We found, however, that with some plans not all costs are fully accounted for or ‘guaranteed', particularly if you are looking for a funeral including a burial - see ‘Not all costs are guaranteed’. It is therefore important to consider your options carefully before committing to a pre-paid plan, as these are expensive. 

Many plans also have steep cancellation fees if you cancel the plan after the first month. See our funeral plans comparison table for more details. 

How pre-paid funeral plans work

Pre-paid funeral plans can be bought in two main ways: from a funeral plan provider or from a local funeral director. Payment is flexible. Most providers allow a one-off payment in advance, or the option to pay in instalments over 12 months to 120 months. 

Paying in instalments for a long time will cost more because of administration fees and interest. While 12 monthly payments amount to the same, paying over 60 months can add between 15% - 26% to the overall cost. One-off payments typically range between £2,949 to £4,135.

Check what’s included in a funeral plan

Before you take out a funeral plan, it’s important to check what’s included. For example, a simple pre-paid plan may not include a church service, limousine or use of the chapel of rest, and may put a limit on the distance they’ll travel to collect the deceased.

Even more expensive plans can leave out important things that you want to include, such as a church service.

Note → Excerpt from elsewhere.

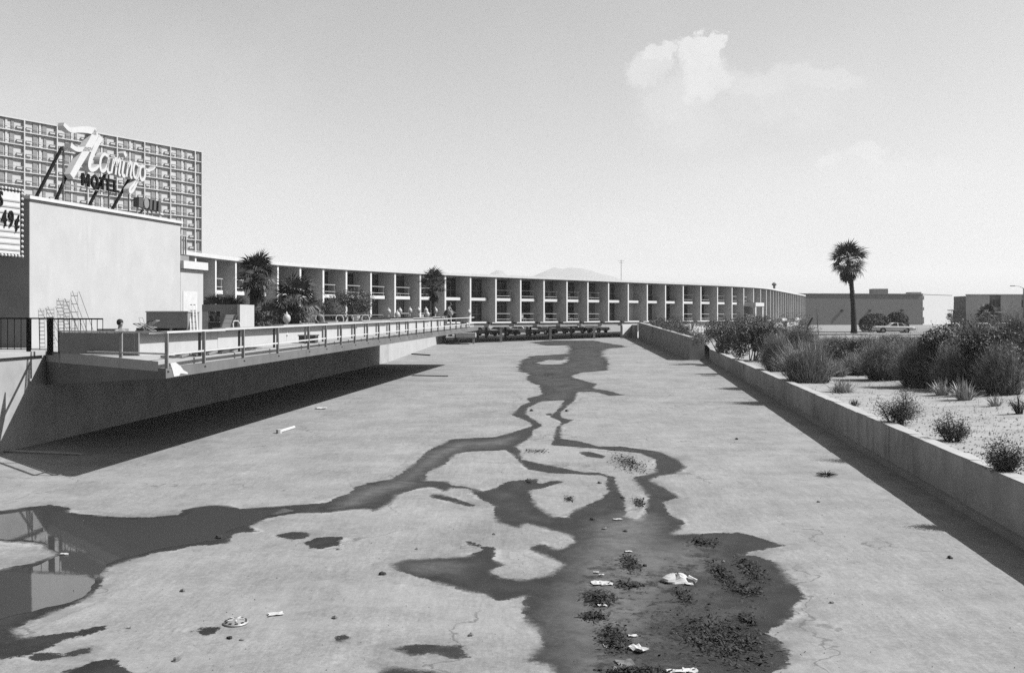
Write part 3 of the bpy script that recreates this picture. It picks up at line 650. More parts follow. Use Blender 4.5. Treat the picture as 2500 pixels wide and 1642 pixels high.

The only comprehensive plan to include this within its price is from The Co-operative. None of the plans we looked at include a burial plot which can cost on average £725.

The main selling point of these plans is that they claim to ‘freeze funeral costs’ at today’s prices and allow you to plan your own funeral. While it’s true that some of the costs are guaranteed, your family could still find themselves shelling out for some aspects of the funeral not covered by the guarantee see below.

Funeral disbursements (third-party costs)

All the policies we looked at guaranteed to cover funeral directors’ own costs so, no matter how much these costs increase between now and your funeral, the policies should pay out in full. However, cover for the third-party costs (often called disbursements) such as the burial, doctor, church, minister, organists, choir, burial plot and grave-digging don’t tend to be guaranteed – and the amount covered varies considerably between providers. 

There might be cremation fees but, since these tend to be cheaper than burial fees, some providers will fully guarantee these costs. If you are happy to opt for a cremation a funeral plan that fully guarantees the third party costs offer significantly better cover than funeral plans for burials.

For example, pre-paid plans of organisations such as Age Concern and Dignity guarantee the price of cremation, but only pay a contribution towards burial costs that increases in line with the Retail Prices Index (RPI). Golden Leaves, on the other hand, has a set contribution to burial or cremation costs that increases with RPI, while Golden Charter makes only a contribution towards a burial or cremation. The Co-operative and Family Funerals Trust stands out as it guarantees to cover all costs agreed in their pre-paid plans whether for a burial or a cremation, however the cost of a burial plot is not included.

According to Mintel research, commissioned by Sun Life Direct, average burial and cremation disbursements increased by 8.7% and 9.6% respectively between 2008 and 2009, so there’s a good chance that a contribution made to these costs may not cover the entire cost 10 years down the line. If this occurs, relatives are left to pay the shortfall.